__Exercise prompt__
Show all lines holding "picture".

__Dataset content__

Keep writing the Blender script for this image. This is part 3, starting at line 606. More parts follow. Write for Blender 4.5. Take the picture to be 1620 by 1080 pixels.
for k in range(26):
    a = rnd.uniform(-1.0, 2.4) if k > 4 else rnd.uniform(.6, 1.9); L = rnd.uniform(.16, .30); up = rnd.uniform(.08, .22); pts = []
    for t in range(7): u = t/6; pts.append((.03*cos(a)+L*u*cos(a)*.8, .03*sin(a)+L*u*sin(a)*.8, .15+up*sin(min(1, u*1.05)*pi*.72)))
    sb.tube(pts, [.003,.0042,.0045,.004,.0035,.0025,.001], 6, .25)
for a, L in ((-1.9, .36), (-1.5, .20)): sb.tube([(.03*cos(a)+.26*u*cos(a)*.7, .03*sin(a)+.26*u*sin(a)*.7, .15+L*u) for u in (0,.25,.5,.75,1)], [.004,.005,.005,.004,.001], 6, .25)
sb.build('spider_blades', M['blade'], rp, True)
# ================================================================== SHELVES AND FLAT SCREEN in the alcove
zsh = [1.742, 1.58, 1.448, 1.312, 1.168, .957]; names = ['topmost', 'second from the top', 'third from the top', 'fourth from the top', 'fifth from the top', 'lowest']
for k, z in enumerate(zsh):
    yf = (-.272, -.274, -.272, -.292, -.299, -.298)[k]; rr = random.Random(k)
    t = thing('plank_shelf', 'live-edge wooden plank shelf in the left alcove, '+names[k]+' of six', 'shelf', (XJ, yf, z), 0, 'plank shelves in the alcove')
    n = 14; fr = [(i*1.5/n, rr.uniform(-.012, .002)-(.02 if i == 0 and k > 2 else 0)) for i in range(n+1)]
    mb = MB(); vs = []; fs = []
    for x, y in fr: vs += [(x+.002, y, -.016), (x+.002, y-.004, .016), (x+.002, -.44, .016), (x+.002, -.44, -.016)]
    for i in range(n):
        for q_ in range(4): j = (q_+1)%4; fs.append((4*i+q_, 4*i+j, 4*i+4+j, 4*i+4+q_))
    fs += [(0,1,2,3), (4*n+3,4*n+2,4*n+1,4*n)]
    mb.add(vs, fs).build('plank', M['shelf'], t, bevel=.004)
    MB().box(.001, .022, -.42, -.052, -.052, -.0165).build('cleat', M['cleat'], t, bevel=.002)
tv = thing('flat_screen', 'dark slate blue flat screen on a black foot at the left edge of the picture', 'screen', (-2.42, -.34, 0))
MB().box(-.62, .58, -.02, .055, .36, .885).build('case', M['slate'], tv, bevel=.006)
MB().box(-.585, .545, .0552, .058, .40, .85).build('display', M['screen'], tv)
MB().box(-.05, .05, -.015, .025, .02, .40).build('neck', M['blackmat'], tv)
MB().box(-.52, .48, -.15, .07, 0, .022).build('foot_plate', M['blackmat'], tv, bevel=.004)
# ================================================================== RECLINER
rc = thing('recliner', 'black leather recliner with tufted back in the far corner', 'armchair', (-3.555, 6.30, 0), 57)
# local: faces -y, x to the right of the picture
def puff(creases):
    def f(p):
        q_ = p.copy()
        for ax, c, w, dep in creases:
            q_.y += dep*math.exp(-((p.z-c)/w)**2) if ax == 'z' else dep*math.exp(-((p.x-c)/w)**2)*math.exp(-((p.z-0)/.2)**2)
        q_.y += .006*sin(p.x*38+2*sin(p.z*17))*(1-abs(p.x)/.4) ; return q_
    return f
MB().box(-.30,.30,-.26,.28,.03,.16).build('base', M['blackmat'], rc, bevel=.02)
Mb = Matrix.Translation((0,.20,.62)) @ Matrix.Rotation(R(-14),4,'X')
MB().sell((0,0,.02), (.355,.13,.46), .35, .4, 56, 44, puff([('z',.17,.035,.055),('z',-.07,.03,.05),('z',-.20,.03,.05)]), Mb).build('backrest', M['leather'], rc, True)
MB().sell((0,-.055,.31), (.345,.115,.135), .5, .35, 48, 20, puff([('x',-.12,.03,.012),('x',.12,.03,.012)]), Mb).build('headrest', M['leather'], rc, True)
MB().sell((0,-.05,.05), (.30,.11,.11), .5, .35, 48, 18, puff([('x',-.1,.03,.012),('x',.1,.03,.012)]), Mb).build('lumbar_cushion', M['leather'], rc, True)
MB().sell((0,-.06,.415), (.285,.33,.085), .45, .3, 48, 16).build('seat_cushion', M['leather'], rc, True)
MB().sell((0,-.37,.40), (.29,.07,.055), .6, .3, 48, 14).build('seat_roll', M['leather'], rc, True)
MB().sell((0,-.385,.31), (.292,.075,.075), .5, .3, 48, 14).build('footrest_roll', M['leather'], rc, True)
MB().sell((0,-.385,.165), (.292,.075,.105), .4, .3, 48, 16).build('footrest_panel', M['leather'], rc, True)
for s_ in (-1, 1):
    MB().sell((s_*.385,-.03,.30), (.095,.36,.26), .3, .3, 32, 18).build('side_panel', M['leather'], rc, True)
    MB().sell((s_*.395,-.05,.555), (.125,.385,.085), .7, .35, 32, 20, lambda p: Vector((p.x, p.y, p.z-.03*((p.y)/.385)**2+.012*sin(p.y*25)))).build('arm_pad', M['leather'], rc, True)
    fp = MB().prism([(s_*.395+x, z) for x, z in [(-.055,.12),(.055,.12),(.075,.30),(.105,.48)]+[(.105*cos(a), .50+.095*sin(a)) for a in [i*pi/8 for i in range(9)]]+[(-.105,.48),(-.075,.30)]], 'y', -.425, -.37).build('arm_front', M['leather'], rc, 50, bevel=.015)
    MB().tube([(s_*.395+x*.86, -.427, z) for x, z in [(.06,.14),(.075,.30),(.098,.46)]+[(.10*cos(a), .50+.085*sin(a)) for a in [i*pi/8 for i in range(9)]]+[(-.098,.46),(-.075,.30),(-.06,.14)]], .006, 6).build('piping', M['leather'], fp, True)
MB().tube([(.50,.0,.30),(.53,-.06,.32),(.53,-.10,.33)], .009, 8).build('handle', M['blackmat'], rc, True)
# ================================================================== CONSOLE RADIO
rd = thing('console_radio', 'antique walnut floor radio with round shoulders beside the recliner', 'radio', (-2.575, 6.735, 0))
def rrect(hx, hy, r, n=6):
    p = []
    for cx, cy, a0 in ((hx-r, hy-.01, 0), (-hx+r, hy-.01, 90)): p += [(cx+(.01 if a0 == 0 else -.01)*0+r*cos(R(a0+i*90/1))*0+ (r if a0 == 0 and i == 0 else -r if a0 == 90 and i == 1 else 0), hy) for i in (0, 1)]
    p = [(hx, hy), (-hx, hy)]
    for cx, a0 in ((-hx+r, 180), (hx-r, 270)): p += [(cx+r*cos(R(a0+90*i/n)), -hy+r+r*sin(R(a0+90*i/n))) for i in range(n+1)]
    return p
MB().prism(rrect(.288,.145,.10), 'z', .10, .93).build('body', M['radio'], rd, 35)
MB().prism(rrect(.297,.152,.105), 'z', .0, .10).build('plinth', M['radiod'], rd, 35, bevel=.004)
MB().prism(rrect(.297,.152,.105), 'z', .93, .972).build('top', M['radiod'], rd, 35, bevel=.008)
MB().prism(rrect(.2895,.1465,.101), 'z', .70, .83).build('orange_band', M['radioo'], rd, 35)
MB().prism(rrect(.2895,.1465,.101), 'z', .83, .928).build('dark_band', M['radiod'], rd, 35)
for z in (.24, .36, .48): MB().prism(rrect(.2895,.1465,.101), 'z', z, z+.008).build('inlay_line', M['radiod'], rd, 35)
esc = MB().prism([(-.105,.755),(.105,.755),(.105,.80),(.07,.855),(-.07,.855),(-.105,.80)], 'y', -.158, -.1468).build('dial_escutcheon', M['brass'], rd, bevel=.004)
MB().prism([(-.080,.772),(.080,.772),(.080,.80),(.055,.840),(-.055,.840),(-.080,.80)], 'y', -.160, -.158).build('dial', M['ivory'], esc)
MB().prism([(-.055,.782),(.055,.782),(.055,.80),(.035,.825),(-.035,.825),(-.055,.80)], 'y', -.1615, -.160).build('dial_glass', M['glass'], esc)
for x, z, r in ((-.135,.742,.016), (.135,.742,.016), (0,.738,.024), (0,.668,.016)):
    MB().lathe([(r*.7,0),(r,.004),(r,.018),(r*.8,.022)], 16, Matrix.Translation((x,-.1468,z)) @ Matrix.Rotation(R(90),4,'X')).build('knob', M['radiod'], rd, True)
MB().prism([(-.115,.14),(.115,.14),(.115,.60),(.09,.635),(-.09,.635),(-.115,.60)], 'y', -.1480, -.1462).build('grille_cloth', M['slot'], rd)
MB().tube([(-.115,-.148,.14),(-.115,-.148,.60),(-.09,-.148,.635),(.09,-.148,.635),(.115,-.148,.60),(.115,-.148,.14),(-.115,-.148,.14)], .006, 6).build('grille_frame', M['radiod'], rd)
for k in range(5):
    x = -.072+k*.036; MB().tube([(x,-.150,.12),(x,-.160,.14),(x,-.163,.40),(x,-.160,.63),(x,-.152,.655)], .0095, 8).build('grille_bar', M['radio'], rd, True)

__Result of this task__
Keep writing the Blender script for this image. This is part 3, starting at line 606. More parts follow. Write for Blender 4.5. Take the picture to be 1620 by 1080 pixels.
tv = thing('flat_screen', 'dark slate blue flat screen on a black foot at the left edge of the picture', 'screen', (-2.42, -.34, 0))
# local: faces -y, x to the right of the picture